> What you need to do: Below is a set of records; restate each one word for word.

> Rows:
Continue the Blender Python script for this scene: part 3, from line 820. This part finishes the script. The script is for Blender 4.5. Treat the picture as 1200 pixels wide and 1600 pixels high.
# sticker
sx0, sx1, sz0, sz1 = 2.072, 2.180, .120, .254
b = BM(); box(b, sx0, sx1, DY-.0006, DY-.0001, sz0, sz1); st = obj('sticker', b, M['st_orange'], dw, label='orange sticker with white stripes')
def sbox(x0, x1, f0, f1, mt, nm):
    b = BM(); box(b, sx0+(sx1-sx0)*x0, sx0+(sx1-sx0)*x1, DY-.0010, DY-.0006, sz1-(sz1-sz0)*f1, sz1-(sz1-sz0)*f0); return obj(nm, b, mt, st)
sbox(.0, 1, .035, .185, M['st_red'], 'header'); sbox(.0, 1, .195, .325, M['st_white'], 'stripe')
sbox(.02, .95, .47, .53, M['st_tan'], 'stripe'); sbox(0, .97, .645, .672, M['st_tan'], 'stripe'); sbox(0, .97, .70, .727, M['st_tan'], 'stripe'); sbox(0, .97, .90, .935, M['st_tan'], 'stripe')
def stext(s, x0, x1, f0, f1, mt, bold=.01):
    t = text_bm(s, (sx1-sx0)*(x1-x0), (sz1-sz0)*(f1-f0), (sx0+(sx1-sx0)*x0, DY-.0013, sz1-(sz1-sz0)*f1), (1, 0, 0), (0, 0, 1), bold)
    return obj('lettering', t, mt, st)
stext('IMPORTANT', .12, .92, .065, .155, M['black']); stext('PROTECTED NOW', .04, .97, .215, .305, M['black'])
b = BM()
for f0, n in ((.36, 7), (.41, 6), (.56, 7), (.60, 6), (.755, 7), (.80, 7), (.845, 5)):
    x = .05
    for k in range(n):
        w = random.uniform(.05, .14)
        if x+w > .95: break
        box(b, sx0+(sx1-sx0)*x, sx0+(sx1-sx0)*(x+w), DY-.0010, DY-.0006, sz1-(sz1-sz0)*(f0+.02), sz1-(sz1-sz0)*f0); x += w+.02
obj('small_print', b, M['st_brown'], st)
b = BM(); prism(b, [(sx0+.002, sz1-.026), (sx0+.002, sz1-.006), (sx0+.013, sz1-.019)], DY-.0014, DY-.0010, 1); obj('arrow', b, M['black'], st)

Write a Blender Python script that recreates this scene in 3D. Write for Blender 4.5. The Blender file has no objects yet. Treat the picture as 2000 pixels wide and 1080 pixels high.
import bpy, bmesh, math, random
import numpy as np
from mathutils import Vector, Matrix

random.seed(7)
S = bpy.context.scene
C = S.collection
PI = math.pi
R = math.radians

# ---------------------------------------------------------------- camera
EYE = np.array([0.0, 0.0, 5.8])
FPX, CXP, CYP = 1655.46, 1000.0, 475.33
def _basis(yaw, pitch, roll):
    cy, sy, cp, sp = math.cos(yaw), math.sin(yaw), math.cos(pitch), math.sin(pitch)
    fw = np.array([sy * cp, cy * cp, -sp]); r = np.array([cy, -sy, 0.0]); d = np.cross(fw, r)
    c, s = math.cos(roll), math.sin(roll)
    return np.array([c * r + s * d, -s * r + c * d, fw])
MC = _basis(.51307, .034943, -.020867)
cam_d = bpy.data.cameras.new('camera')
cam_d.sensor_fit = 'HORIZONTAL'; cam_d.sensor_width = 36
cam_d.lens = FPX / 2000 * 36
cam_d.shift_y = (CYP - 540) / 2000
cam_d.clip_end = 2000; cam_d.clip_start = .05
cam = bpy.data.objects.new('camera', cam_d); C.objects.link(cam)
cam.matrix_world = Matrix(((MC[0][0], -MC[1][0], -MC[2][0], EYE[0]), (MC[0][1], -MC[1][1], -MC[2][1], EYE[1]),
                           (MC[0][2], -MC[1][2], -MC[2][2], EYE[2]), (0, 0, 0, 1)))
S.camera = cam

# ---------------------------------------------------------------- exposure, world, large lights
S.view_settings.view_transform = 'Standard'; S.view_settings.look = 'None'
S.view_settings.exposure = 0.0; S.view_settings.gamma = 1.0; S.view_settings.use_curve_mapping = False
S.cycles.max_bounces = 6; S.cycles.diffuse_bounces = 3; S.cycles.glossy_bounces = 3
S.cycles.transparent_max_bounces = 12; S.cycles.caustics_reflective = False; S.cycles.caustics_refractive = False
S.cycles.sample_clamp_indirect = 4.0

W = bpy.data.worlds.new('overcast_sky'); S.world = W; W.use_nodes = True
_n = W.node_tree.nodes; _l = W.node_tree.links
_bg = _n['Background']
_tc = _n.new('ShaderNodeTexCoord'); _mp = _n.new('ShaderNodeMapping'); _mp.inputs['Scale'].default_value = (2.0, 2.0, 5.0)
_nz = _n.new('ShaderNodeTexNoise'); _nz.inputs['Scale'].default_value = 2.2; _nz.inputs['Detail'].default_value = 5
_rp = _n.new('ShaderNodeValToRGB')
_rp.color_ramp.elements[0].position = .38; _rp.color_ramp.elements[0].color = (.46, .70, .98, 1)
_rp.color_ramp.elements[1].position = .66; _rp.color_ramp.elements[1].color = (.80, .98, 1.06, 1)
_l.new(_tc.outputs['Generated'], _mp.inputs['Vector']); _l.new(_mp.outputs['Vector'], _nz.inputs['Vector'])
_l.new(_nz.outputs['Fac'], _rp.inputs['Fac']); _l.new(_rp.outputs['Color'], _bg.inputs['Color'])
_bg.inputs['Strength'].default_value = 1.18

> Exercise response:
Continue the Blender Python script for this scene: part 3, from line 820. This part finishes the script. The script is for Blender 4.5. Treat the picture as 1200 pixels wide and 1600 pixels high.
# sticker
sx0, sx1, sz0, sz1 = 2.072, 2.180, .120, .254
b = BM(); box(b, sx0, sx1, DY-.0006, DY-.0001, sz0, sz1); st = obj('sticker', b, M['st_orange'], dw, label='orange sticker with white stripes')
def sbox(x0, x1, f0, f1, mt, nm):
    b = BM(); box(b, sx0+(sx1-sx0)*x0, sx0+(sx1-sx0)*x1, DY-.0010, DY-.0006, sz1-(sz1-sz0)*f1, sz1-(sz1-sz0)*f0); return obj(nm, b, mt, st)
sbox(.0, 1, .035, .185, M['st_red'], 'header'); sbox(.0, 1, .195, .325, M['st_white'], 'stripe')
sbox(.02, .95, .47, .53, M['st_tan'], 'stripe'); sbox(0, .97, .645, .672, M['st_tan'], 'stripe'); sbox(0, .97, .70, .727, M['st_tan'], 'stripe'); sbox(0, .97, .90, .935, M['st_tan'], 'stripe')
def stext(s, x0, x1, f0, f1, mt, bold=.01):
    t = text_bm(s, (sx1-sx0)*(x1-x0), (sz1-sz0)*(f1-f0), (sx0+(sx1-sx0)*x0, DY-.0013, sz1-(sz1-sz0)*f1), (1, 0, 0), (0, 0, 1), bold)
    return obj('lettering', t, mt, st)
stext('IMPORTANT', .12, .92, .065, .155, M['black']); stext('PROTECTED NOW', .04, .97, .215, .305, M['black'])
b = BM()
for f0, n in ((.36, 7), (.41, 6), (.56, 7), (.60, 6), (.755, 7), (.80, 7), (.845, 5)):
    x = .05
    for k in range(n):
        w = random.uniform(.05, .14)
        if x+w > .95: break
        box(b, sx0+(sx1-sx0)*x, sx0+(sx1-sx0)*(x+w), DY-.0010, DY-.0006, sz1-(sz1-sz0)*(f0+.02), sz1-(sz1-sz0)*f0); x += w+.02
obj('small_print', b, M['st_brown'], st)
b = BM(); prism(b, [(sx0+.002, sz1-.026), (sx0+.002, sz1-.006), (sx0+.013, sz1-.019)], DY-.0014, DY-.0010, 1); obj('arrow', b, M['black'], st)

Write a Blender Python script that recreates this scene in 3D. Write for Blender 4.5. The Blender file has no objects yet. Treat the picture as 2000 pixels wide and 1080 pixels high.
import bpy, bmesh, math, random
import numpy as np
from mathutils import Vector, Matrix

random.seed(7)
S = bpy.context.scene
C = S.collection
PI = math.pi
R = math.radians

# ---------------------------------------------------------------- camera
EYE = np.array([0.0, 0.0, 5.8])
FPX, CXP, CYP = 1655.46, 1000.0, 475.33
def _basis(yaw, pitch, roll):
    cy, sy, cp, sp = math.cos(yaw), math.sin(yaw), math.cos(pitch), math.sin(pitch)
    fw = np.array([sy * cp, cy * cp, -sp]); r = np.array([cy, -sy, 0.0]); d = np.cross(fw, r)
    c, s = math.cos(roll), math.sin(roll)
    return np.array([c * r + s * d, -s * r + c * d, fw])
MC = _basis(.51307, .034943, -.020867)
cam_d = bpy.data.cameras.new('camera')
cam_d.sensor_fit = 'HORIZONTAL'; cam_d.sensor_width = 36
cam_d.lens = FPX / 2000 * 36
cam_d.shift_y = (CYP - 540) / 2000
cam_d.clip_end = 2000; cam_d.clip_start = .05
cam = bpy.data.objects.new('camera', cam_d); C.objects.link(cam)
cam.matrix_world = Matrix(((MC[0][0], -MC[1][0], -MC[2][0], EYE[0]), (MC[0][1], -MC[1][1], -MC[2][1], EYE[1]),
                           (MC[0][2], -MC[1][2], -MC[2][2], EYE[2]), (0, 0, 0, 1)))
S.camera = cam

# ---------------------------------------------------------------- exposure, world, large lights
S.view_settings.view_transform = 'Standard'; S.view_settings.look = 'None'
S.view_settings.exposure = 0.0; S.view_settings.gamma = 1.0; S.view_settings.use_curve_mapping = False
S.cycles.max_bounces = 6; S.cycles.diffuse_bounces = 3; S.cycles.glossy_bounces = 3
S.cycles.transparent_max_bounces = 12; S.cycles.caustics_reflective = False; S.cycles.caustics_refractive = False
S.cycles.sample_clamp_indirect = 4.0

W = bpy.data.worlds.new('overcast_sky'); S.world = W; W.use_nodes = True
_n = W.node_tree.nodes; _l = W.node_tree.links
_bg = _n['Background']
_tc = _n.new('ShaderNodeTexCoord'); _mp = _n.new('ShaderNodeMapping'); _mp.inputs['Scale'].default_value = (2.0, 2.0, 5.0)
_nz = _n.new('ShaderNodeTexNoise'); _nz.inputs['Scale'].default_value = 2.2; _nz.inputs['Detail'].default_value = 5
_rp = _n.new('ShaderNodeValToRGB')
_rp.color_ramp.elements[0].position = .38; _rp.color_ramp.elements[0].color = (.46, .70, .98, 1)
_rp.color_ramp.elements[1].position = .66; _rp.color_ramp.elements[1].color = (.80, .98, 1.06, 1)
_l.new(_tc.outputs['Generated'], _mp.inputs['Vector']); _l.new(_mp.outputs['Vector'], _nz.inputs['Vector'])
_l.new(_nz.outputs['Fac'], _rp.inputs['Fac']); _l.new(_rp.outputs['Color'], _bg.inputs['Color'])
_bg.inputs['Strength'].default_value = 1.18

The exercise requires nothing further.